→ **Job**
Return the listing below unchanged, minus its pictures.

>> begin Provided data

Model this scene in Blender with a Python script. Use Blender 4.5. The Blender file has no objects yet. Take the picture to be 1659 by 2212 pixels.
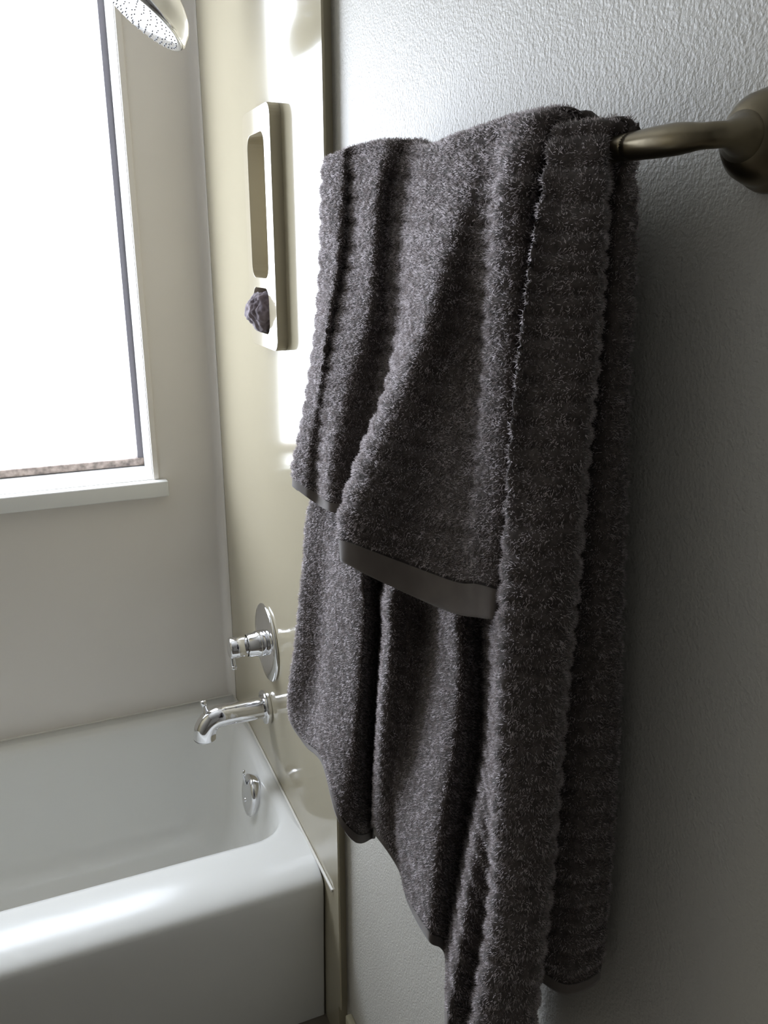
import bpy, bmesh, math, random
import numpy as np
from mathutils import Vector, Matrix, Euler
from math import sin, cos, pi, radians

random.seed(4)
rng = np.random.default_rng(4)
C = bpy.context.scene.collection
sc = bpy.context.scene

# ------------------------------------------------------------------ camera, world, exposure
# The room is measured from the eye point of the camera (x to the right, y along the towel wall, z up),
# which stands 1.56 m over the floor.  EYE moves those measures into the room (towel wall at x = 0).
EYE = Vector((-0.452, 0.0, 1.56))
PITCH, YAW = radians(17.275), radians(23.012)
cd = bpy.data.cameras.new('camera'); cam = bpy.data.objects.new('camera', cd); C.objects.link(cam)
cam.location = EYE
cam.rotation_euler = (pi / 2 - PITCH, 0, -YAW)
cd.sensor_fit = 'AUTO'; cd.sensor_width = 36.0
cd.lens = 36.0 * 1820.0 / 2212.0
cd.clip_start = 0.02; cd.clip_end = 100
sc.camera = cam

sc.view_settings.view_transform = 'Standard'
sc.view_settings.look = 'None'
sc.view_settings.gamma = 1.0
sc.view_settings.use_curve_mapping = False
sc.view_settings.exposure = 0.1

wd = bpy.data.worlds.new('sky'); sc.world = wd; wd.use_nodes = True
bg = wd.node_tree.nodes['Background']
bg.inputs['Color'].default_value = (0.87, 0.94, 1.06, 1)
bg.inputs['Strength'].default_value = 14.0

def window_portal(x0, x1, z0, z1, y):                 # sampling portal for the sky in the window opening
    l = bpy.data.lights.new('window_portal', 'AREA'); l.shape = 'RECTANGLE'
    l.size = x1 - x0; l.size_y = z1 - z0; l.cycles.is_portal = True
    o = bpy.data.objects.new('window_portal', l); C.objects.link(o)
    o.location = ((x0 + x1) / 2, y, (z0 + z1) / 2); o.rotation_euler = (-pi / 2, 0, 0)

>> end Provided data

→ **Written reply**
Model this scene in Blender with a Python script. Use Blender 4.5. The Blender file has no objects yet. Take the picture to be 1659 by 2212 pixels.
import bpy, bmesh, math, random
import numpy as np
from mathutils import Vector, Matrix, Euler
from math import sin, cos, pi, radians

random.seed(4)
rng = np.random.default_rng(4)
C = bpy.context.scene.collection
sc = bpy.context.scene

# ------------------------------------------------------------------ camera, world, exposure
# The room is measured from the eye point of the camera (x to the right, y along the towel wall, z up),
# which stands 1.56 m over the floor.  EYE moves those measures into the room (towel wall at x = 0).
EYE = Vector((-0.452, 0.0, 1.56))
PITCH, YAW = radians(17.275), radians(23.012)
cd = bpy.data.cameras.new('camera'); cam = bpy.data.objects.new('camera', cd); C.objects.link(cam)
cam.location = EYE
cam.rotation_euler = (pi / 2 - PITCH, 0, -YAW)
cd.sensor_fit = 'AUTO'; cd.sensor_width = 36.0
cd.lens = 36.0 * 1820.0 / 2212.0
cd.clip_start = 0.02; cd.clip_end = 100
sc.camera = cam

sc.view_settings.view_transform = 'Standard'
sc.view_settings.look = 'None'
sc.view_settings.gamma = 1.0
sc.view_settings.use_curve_mapping = False
sc.view_settings.exposure = 0.1

wd = bpy.data.worlds.new('sky'); sc.world = wd; wd.use_nodes = True
bg = wd.node_tree.nodes['Background']
bg.inputs['Color'].default_value = (0.87, 0.94, 1.06, 1)
bg.inputs['Strength'].default_value = 14.0

def window_portal(x0, x1, z0, z1, y):                 # sampling portal for the sky in the window opening
    l = bpy.data.lights.new('window_portal', 'AREA'); l.shape = 'RECTANGLE'
    l.size = x1 - x0; l.size_y = z1 - z0; l.cycles.is_portal = True
    o = bpy.data.objects.new('window_portal', l); C.objects.link(o)
    o.location = ((x0 + x1) / 2, y, (z0 + z1) / 2); o.rotation_euler = (-pi / 2, 0, 0)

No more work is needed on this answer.